Section 2. Amend Subchapter II, Chapter 15, Title 6 of the Delaware Code by making deletions as shown by strike through and insertions as shown by underline as follows:

§ 15-208. Irrevocability of subscription.

For all purposes of the laws of the State of Delaware, a subscription for a partnership interest, whether submitted in writing, by means of electronic transmission, or as otherwise permitted by applicable law, is irrevocable if the subscription states that it is irrevocable to the extent provided by the terms of the subscription.

Section 3. Amend § 15-902, Title 6 of the Delaware Code by making deletions as shown by strike through and insertions as shown by underline as follows:

§ 15-902. Merger or consolidation.

(g) An agreement of merger or consolidation or a plan of merger approved in accordance with subsection (b) of this section may (1) effect any amendment to the partnership agreement or (2) effect the adoption of a new partnership agreement agreement, in either case, for a domestic partnership if it is the surviving or resulting partnership in the merger or consolidation. Any amendment to a partnership agreement or adoption of a new partnership agreement made pursuant to the foregoing sentence shall be effective at the effective time or date of the merger or consolidation and shall be effective notwithstanding any provision of the partnership agreement relating to amendment or adoption of a new partnership agreement, other than a provision that by its terms applies to an amendment to the partnership agreement or the adoption of a new partnership agreement, in either case, in connection with a merger or consolidation. The provisions of this subsection shall not be construed to limit the accomplishment of a merger or of any of the matters referred to herein by any other means provided for in a partnership agreement or other agreement or as otherwise permitted by law, including that the partnership agreement of any constituent domestic partnership to the merger or consolidation (including a domestic partnership formed for the purpose of consummating a merger or consolidation) shall be the partnership agreement of the surviving or resulting domestic partnership.

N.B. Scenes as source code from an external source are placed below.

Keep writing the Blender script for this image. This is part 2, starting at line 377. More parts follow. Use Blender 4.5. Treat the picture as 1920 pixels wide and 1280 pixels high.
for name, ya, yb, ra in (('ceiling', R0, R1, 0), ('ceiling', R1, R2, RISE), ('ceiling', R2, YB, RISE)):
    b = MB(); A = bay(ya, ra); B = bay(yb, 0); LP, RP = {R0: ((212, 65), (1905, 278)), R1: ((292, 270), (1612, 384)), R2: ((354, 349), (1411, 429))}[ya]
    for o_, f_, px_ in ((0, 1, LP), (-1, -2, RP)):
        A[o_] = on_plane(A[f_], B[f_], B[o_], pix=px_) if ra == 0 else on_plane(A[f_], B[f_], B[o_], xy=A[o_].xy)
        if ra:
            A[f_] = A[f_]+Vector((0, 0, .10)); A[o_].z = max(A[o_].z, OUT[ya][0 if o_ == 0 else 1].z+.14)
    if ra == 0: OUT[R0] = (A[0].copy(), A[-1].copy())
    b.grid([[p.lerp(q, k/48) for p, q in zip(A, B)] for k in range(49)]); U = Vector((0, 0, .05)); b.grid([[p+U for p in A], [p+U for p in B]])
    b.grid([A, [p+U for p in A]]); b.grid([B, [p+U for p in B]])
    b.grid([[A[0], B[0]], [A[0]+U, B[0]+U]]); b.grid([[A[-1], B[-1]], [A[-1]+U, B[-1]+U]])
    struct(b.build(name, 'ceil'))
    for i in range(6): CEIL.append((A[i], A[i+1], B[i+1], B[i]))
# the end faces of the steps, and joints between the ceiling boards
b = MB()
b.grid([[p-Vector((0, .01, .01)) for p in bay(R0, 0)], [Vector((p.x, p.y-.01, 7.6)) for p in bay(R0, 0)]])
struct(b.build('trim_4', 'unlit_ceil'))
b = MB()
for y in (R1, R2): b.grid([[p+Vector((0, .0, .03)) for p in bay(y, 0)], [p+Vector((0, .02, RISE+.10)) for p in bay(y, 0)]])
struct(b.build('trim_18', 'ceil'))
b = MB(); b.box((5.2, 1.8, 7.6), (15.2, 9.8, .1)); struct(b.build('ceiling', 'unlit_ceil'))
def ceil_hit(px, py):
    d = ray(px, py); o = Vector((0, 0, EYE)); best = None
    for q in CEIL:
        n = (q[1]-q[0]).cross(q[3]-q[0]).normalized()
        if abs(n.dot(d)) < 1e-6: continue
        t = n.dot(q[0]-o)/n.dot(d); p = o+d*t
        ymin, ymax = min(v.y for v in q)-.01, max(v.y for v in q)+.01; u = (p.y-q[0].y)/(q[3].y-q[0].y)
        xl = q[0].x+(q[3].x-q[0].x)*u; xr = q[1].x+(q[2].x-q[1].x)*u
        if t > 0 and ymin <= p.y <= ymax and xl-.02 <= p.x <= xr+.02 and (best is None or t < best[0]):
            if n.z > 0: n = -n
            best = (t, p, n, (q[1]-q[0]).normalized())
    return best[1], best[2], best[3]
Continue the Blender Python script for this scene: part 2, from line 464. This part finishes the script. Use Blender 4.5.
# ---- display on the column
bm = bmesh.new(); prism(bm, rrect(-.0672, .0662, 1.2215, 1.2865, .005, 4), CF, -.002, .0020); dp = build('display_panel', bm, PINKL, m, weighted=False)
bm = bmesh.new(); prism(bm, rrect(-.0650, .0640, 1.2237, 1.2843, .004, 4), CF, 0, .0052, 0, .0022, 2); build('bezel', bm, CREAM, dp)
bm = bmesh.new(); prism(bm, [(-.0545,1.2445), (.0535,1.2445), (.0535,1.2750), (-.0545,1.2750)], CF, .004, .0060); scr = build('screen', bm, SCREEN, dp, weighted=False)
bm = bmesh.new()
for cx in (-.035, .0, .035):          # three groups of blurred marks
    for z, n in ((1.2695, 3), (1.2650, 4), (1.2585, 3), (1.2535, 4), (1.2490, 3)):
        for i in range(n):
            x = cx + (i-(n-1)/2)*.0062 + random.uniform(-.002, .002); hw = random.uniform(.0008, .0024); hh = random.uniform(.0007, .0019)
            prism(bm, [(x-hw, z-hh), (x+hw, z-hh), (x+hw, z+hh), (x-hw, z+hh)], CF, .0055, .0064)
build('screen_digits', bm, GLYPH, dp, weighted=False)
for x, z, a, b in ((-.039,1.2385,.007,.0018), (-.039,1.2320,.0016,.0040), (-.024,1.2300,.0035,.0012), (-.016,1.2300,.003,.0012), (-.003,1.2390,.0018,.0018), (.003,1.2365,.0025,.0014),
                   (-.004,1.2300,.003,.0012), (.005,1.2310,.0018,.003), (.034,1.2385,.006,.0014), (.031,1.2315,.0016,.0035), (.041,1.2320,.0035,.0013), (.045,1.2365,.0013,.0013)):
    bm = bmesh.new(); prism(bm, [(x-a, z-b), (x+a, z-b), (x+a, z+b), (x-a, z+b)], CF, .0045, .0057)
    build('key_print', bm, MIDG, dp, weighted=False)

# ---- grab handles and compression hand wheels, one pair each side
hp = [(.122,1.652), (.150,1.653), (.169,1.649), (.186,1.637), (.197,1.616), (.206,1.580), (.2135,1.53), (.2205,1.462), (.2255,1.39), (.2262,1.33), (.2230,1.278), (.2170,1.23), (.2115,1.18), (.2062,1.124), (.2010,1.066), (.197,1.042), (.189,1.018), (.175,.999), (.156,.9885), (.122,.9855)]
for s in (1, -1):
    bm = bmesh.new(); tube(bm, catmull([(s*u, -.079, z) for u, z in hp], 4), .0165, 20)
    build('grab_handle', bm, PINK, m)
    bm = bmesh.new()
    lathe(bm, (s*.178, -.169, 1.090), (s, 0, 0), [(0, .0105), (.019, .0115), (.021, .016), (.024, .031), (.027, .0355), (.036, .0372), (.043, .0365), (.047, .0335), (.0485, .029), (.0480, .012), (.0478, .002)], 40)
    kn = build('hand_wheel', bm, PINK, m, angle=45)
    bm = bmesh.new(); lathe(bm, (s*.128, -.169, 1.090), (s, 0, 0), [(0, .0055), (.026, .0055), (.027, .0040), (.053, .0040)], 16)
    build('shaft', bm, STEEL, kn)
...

Section 4. Amend § 15-1003, Title 6 of the Delaware Code by making deletions as shown by strike through and insertions as shown by underline as follows:

§ 15-1003. Annual report.

(b) An annual report must be filed by June 1 of each year following the calendar year in which a statement of qualification filed by a partnership becomes effective or a foreign limited liability partnership becomes authorized to transact business in the State of Delaware.

Section 5. This Act takes effect August 1, 2023.